Cehennemde suçun karşılığı azap çektikten sonra cennete gitme efsanesi bir musevi inancıdır. Musevilerin şakaklarından saçlarını uzatıp örmesinin nedeni budur. Onlara göre, cehennemde yanan kul, tanrı tarafından örgülerinden tutulup çıkarılacak, ve cennete konacaktır.
yasarken musluman olan ama dinin gerekliliklerini yerine getirmeyenlerin de ugrayacagina inanilan yer. belli bir muddet burada yandiktan sonra cennete girebiliyorlar.
hakkındaki en iyi tasvirlerden birisi luka'nın yazdığı incil'de olan mekan.
“Zengin bir adam vardı. Mor, ince keten giysiler giyer, bolluk içinde her gün eğlenirdi. Her tarafı yara içinde olan Lazar adında yoksul bir adam bu zenginin kapısının önüne bırakılırdı; zenginin sofrasından düşen kırıntılarla karnını doyurmaya can atardı. Bir yandan da köpekler gelip onun yaralarını yalardı.
Bir gün yoksul adam öldü, melekler onu alıp İbrahim’in yanına götürdüler. Sonra zengin adam da öldü ve gömüldü. Ölüler diyarında ıstırap çeken zengin adam başını kaldırıp uzakta İbrahim’i ve onun yanında Lazar’ı gördü. ‘Ey babamız İbrahim, acı bana!’ diye seslendi. ‘Lazar’ı gönder de parmağının ucunu suya batırıp dilimi serinletsin.
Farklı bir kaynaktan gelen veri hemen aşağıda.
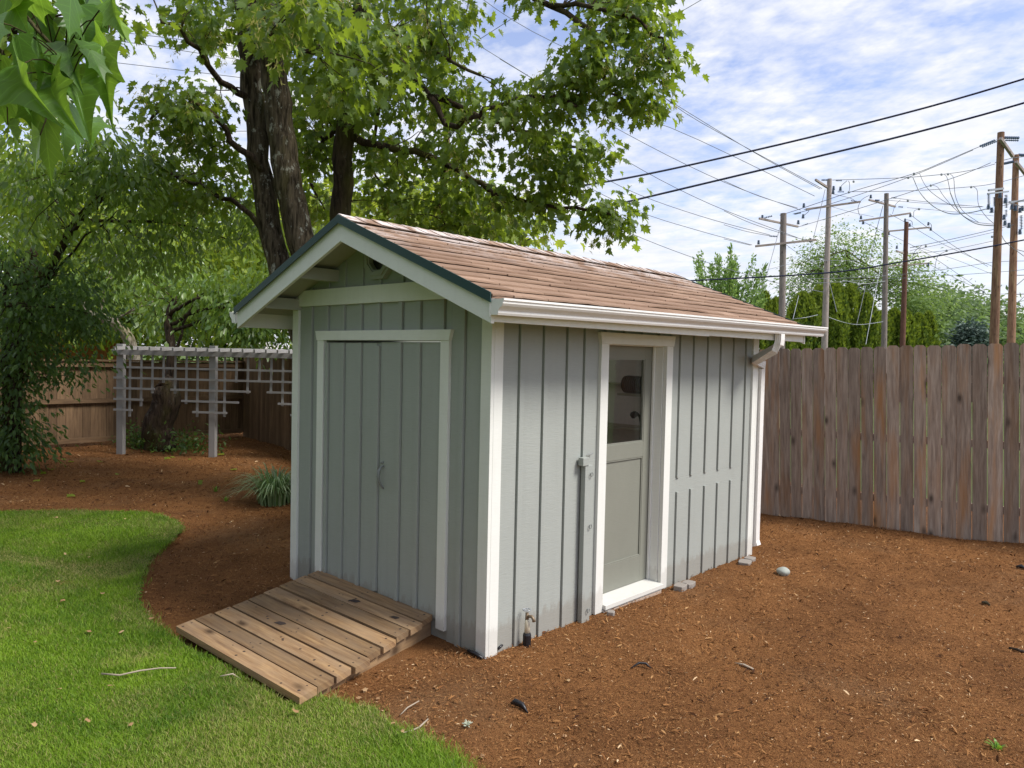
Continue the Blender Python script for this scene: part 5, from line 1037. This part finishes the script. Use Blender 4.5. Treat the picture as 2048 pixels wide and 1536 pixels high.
# lines among the poles (Z coordinates of the survey sheet)
D1 = 31
for pts, px in (([(740, 410, 37), (1200, 395, 35), (1500, 370, 33), (1700, 340, 32), (1850, 300, 31)], 1.2), ([(855, 490, 37), (1300, 482, 35), (1690, 455, 33), (1860, 430, 32), (2048, 380, 31)], 1.1), ([(380, 650, 34), (520, 607, 34), (900, 480, 33), (1300, 365, 32), (1500, 285, 31), (1700, 200, 30.5), (1870, 132, 30.8)], 1.3),
    ([(470, 642, 36), (720, 575, 35), (1250, 395, 32), (1700, 205, 30.5)], 1.2), ([(505, 730, 34), (700, 672, 35), (1030, 570, 34), (1400, 450, 33), (1640, 368, 32), (1820, 292, 31)], 1.2), ([(960, 700, 40), (1075, 755, 42), (1400, 920, 48), (1770, 1172, 60)], .9), ([(1130, 642, 40), (1240, 700, 42), (1500, 850, 48), (1880, 1020, 60)], .9),
    ([(1280, 652, 40), (1405, 745, 42), (1600, 880, 47), (1800, 1000, 55)], 1.0), ([(1410, 990, 42), (1600, 1090, 50), (1780, 1172, 60)], .9), ([(430, 1112, 34), (700, 1110, 36), (1000, 1090, 38), (1300, 1075, 36), (1850, 1040, 33), (2100, 1015, 32)], .9), ([(430, 1085, 34), (800, 1080, 36), (1150, 1060, 38), (1500, 1020, 36), (1850, 970, 34), (2100, 962, 32)], .9),
    ([(1270, 872, 42), (1560, 812, 37), (1850, 745, 32), (1980, 715, 31)], 1.2), ([(1270, 892, 42), (1560, 830, 37), (1900, 752, 32)], .9), ([(1260, 912, 42), (1520, 890, 37), (1900, 812, 32)], .9), ([(410, 840, 34), (490, 900, 33), (572, 948, 32), (700, 1040, 30), (760, 1100, 30)], .9), ([(0, 1095, 30), (300, 1020, 32), (560, 965, 34), (900, 960, 36)], .8),
    ([(0, 812, 30), (180, 855, 33)], 1.2), ([(0, 715, 30), (150, 760, 32), (320, 792, 33.6)], 1.2), ([(0, 620, 30), (200, 710, 32), (500, 805, 34), (590, 818, 34)], 1.2), ([(0, 415, 30), (240, 520, 32), (500, 600, 35)], 1.2),
    ([(740, 505, 37), (850, 530, 37), (890, 548, 37.2)], 1.0), ([(730, 590, 37), (880, 632, 39), (1020, 660, 40)], .8), ([(1170, 532, 40), (1300, 550, 38), (1500, 570, 35), (1760, 592, 31)], .9), ([(1120, 548, 40), (1400, 570, 36), (1760, 590, 31)], .8), ([(1250, 598, 40), (1500, 620, 36), (1840, 655, 32)], .8), ([(1330, 870, 42), (1600, 960, 48), (1850, 1060, 58)], .8), ([(1400, 1120, 45), (1700, 1180, 45), (1950, 1188, 38), (2100, 1185, 36)], .8),
    ([(1850, 600, 31), (1990, 560, 32.5), (2100, 530, 32)], 1.6), ([(1940, 560, 31), (2048, 600, 32), (2120, 640, 32)], 1.6), ([(2000, 885, 33), (2060, 900, 32)], 1.4), ([(1895, 785, 31), (1930, 840, 32), (2048, 930, 33)], 1.2), ([(1850, 290, 31), (1960, 262, 31), (2050, 250, 31)], 1.4), ([(1995, 1130, 33), (2100, 1040, 33)], 1.4), ([(1995, 1255, 33), (2100, 1160, 33)], 1.2), ([(1990, 1060, 33), (2100, 1058, 33)], 1.8), ([(1990, 1190, 33), (2100, 1186, 33)], 1.8)): wire(pts, px, label=next(LBL['L']))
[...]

Bu alevlerin içinde azap çekiyorum.’
İbrahim, ‘Oğlum’ dedi, ‘Yaşamın boyunca senin iyilik payını, Lazar’ın da kötülük payını aldığını unutma. Şimdiyse o burada teselli ediliyor, sen de azap çekiyorsun. Üstelik, aramıza öyle bir uçurum kondu ki, ne buradan size gelmek isteyenler gelebilir, ne de oradan kimse bize gelebilir.’
Zengin adam şöyle dedi: ‘Öyleyse baba, sana rica ederim, Lazar’ı babamın evine gönder. 28 Çünkü beş kardeşim var. Lazar onları uyarsın ki, onlar da bu ıstırap yerine düşmesinler.’
İbrahim, ‘Onlarda Musa’nın ve peygamberlerin sözleri var, onları dinlesinler’ dedi.
Zengin adam, ‘Hayır, İbrahim baba, dinlemezler!’ dedi. ‘Ancak ölüler arasından biri onlara giderse, tövbe ederler.’
İbrahim ona, ‘Eğer Musa ile peygamberleri dinlemezlerse, ölüler arasından biri dirilse bile ikna olmazlar’ dedi.”
İsmi ve tasviri Kudüs yakınlarında yer alan hinnom vadisinden gelir. Bu vadinin ibranice'deki ismi gehinnom'dur. İlahi dinlerin varlığından önce, bölge insanları bu vadide kendi tanrılarına kurban olarak çocuklarını yakarlarmış. Yahudilerde de bu gelenek devam edince, bu vadi direkt olarak ölümden sonra insanlanların cezalandırıldığı bir yer olarak masal kitaplarına da esin kaynağı olmuş.
İncil ve Kuran'da da cehennem kavramı aynıdır ve yazarlarının aynı hikayelerden esinlendiğini gösterir.
Ben en çok japon mitolojisindeki bir inanışı severim, cehennem yaşamınızda en azap çektiğiniz, pişmanlık duyduğunuz anların tekrar tekrar yaşandığı yerdir.
Cehennemdeki en büyük azap, sırf onun için yaratılmış olduğu ve özlem duyduğu mutlu yaşama yalnızca Tanrı’da sahip olabilecekken, Tanrı’dan ebediyen ayrı kalmaktır.
Tanrı hiç kimseyi Cehenneme gitmesi için yaratmadı; Cehenneme gitmek için insanın isteyerek Tanrı’ya karşı gelmesi ve bunda sonuna kadar ısrar etmesi gerekir. Efkaristiya litürjisinde ve inanlıların günlük dualarında Kilise "hiç kimsenin mahvolmasını istemeyen ama herkesin tövbeye gelmesini isteyen" Tanrı’nın bağışlayıcılığını diler.